Monday, April 18, 2011

Reviews

Comic and bawdy….a tremendous pleasure to read. -- Herbert Gold, author of The Man Who Was Not With It

One of our finest writers, with a polymorphous imagination, crack comic timing….his sentences are pure vernacular music, his voice unmistakable. -- Jonathan Lethem, author of You Don't Love Me Yet: A Novel

One of the most important writers in American literature…[his] work makes me truly happy to be a reader. -- Michael Chabon, author of The Amazing Adventures of Kavalier & Clay

The first great Revolutionary War novel to appear in many decades. -- Tom Bissell, author of The Father of All Things

This imaginary tale is full of fantastic images and improbable happenings, but rendered believable and often poignant. -- Timothy Gilfoyle, author of City of Eros and The Pickpocket's Tale

“Bawdy, savage, and tender.” — Entertainment Weekly

“A breathless and poignant tour de force.” — Bookforum

From Publishers Weekly
Starred Review.
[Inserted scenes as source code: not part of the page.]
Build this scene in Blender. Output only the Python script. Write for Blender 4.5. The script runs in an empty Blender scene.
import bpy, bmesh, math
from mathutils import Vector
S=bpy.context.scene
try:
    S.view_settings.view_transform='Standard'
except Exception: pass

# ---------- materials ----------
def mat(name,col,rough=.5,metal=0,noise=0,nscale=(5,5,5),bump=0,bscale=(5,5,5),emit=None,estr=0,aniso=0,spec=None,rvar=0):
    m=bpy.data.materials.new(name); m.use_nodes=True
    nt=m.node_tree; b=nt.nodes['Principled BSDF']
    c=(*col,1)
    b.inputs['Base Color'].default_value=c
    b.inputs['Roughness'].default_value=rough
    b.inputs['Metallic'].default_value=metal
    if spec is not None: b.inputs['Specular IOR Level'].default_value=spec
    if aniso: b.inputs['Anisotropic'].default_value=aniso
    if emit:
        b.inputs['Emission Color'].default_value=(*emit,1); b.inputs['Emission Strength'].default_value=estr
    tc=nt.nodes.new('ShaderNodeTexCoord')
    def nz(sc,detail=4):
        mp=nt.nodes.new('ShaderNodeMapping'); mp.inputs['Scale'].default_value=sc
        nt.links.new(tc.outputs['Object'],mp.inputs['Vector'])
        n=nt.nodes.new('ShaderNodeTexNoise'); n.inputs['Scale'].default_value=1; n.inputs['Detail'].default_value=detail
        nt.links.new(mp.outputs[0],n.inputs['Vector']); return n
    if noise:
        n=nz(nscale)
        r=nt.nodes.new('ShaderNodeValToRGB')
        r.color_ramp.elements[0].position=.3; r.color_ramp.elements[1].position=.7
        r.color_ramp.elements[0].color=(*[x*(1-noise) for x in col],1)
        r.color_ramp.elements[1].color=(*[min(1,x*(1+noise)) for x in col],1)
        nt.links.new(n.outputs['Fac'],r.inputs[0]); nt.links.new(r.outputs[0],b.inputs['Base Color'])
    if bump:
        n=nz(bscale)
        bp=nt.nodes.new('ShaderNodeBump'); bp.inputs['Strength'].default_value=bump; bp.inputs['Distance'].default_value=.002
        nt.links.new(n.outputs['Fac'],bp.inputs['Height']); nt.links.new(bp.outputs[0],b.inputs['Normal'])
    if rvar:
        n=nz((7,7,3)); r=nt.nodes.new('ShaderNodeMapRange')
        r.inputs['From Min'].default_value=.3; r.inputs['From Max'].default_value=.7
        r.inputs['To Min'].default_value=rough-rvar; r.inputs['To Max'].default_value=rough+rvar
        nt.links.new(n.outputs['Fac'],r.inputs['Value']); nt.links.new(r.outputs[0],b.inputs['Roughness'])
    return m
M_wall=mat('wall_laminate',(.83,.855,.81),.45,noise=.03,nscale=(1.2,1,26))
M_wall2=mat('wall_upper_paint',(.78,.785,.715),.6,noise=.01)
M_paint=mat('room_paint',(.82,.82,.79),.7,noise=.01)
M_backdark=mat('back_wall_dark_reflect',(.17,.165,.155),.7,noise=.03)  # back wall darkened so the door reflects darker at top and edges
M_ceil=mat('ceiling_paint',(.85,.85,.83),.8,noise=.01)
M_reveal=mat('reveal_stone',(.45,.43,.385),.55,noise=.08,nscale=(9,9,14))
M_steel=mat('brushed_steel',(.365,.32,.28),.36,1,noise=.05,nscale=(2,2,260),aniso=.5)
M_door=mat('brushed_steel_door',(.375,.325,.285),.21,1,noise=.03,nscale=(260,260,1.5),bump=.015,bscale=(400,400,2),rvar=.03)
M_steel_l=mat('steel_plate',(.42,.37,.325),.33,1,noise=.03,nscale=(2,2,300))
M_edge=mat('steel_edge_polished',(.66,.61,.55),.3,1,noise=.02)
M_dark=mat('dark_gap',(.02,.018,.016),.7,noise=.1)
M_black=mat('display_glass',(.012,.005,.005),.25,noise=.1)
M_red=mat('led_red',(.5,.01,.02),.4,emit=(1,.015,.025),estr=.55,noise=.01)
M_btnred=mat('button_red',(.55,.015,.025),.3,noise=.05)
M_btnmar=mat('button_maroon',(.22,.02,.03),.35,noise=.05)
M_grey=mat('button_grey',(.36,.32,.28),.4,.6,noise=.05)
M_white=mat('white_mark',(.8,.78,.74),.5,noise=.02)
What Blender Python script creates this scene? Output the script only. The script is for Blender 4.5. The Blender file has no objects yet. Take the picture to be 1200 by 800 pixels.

This remarkable novel unfolds in a Manhattan split asunder by the Revolutionary War, where every street had been turned into a ditch. Here we follow the picaresque adventures of John Stocking, a double agent who has a talent for placing himself in jeopardy, and Charyn traces, at a breathless pace, his adventures on both sides of the Revolution, beginning with Gen. George Washington sparing Stocking from the gallows. With a superb eye for detail, Charyn shows Stocking's efforts to help the Revolutionary Army's ever-eroding hold on the city while coping with the machinations of the British Army's Howe brothers, Sir Billy and Lord Admiral Richard, as they execute their assault on the rebel forces. At the same time, Stocking is engaged in a journey to discover who his father is. Charyn provides a stunning gallery of characters, including an elegantly treacherous Alexander Hamilton; Stocking's guardian angel, the outrageous madam Gertrude Jennings; Gertrude's star prostitute, the exotic Clara; and Benedict Arnold, whom John calls the one hero I've ever had. Charyn's command of time and place is masterful: the reader can practically smell the gunpowder that suffuses the war-torn city. As a kaleidoscopic view of a tumultuous era, the book deserves to be spoken about in the same breath as E.L. Doctorow's Ragtime.

From The New Yorker
Set on Manhattan Island during the Revolutionary War, this leisurely picaresque concerns the adventures of an orphan reared in a brothel who loses an eye when he follows Benedict Arnold into battle. Johnny is a man of both nations; he joins up with Arnold as a secret agent for the British, but his admiration for him is genuine. His feelings are further complicated by his discovery that George Washington—here gentle, intelligent, and tortured by love for the brothel’s madam—may be his father, but ultimately his loyalty lies with his true love, an octoroon prostitute named Clara. Charyn skillfully breathes life into historical icons like Arnold, Washington, and Alexander Hamilton, and constructs a careful plot of shifting alliances, roving spies, and double-dealing.

From Booklist
*Starred Review* Never before has the American Revolution been so glorious or tawdry as it is in Charyn’s picaresque adventure of spies, harlots, and Founding Fathers. Wartime Manhattan provides the backdrop for the tale of young double (at least) agent John Stocking and his infatuation with the sharp-tongued “octoroon” Clara, the most ravishing whore in Manhattan’s most notorious brothel. Matching Johnny and Clara’s drama is the intrigue between Johnny’s mum, Gertrude, who runs the bordello, and the farmer-general George Washington, whose brooding bravura is a far cry from the wooden goody-goody found in history books. As Johnny infiltrates redcoat war rooms—which just so happen to be the same rooms Gertrude and her “nuns” occupy—the great Revolution plays out in miniature in dizzying allegiances and machinations behind both sides of the firing line. Filled as it is with bawdy episodes and magnificently imagined historical dignitaries, perhaps the most compelling facet is the simmering racial undercurrent, which Charyn delivers on the sly. With a wicked sense of humor and lively period prose, Charyn’s remarkably smart and definitely naughty novel repaints revolutionary America as a gleefully strange and tumultuous swirl of passions, adventure, and intrigue that anyone with an eye for great, lusty tales cannot afford to miss.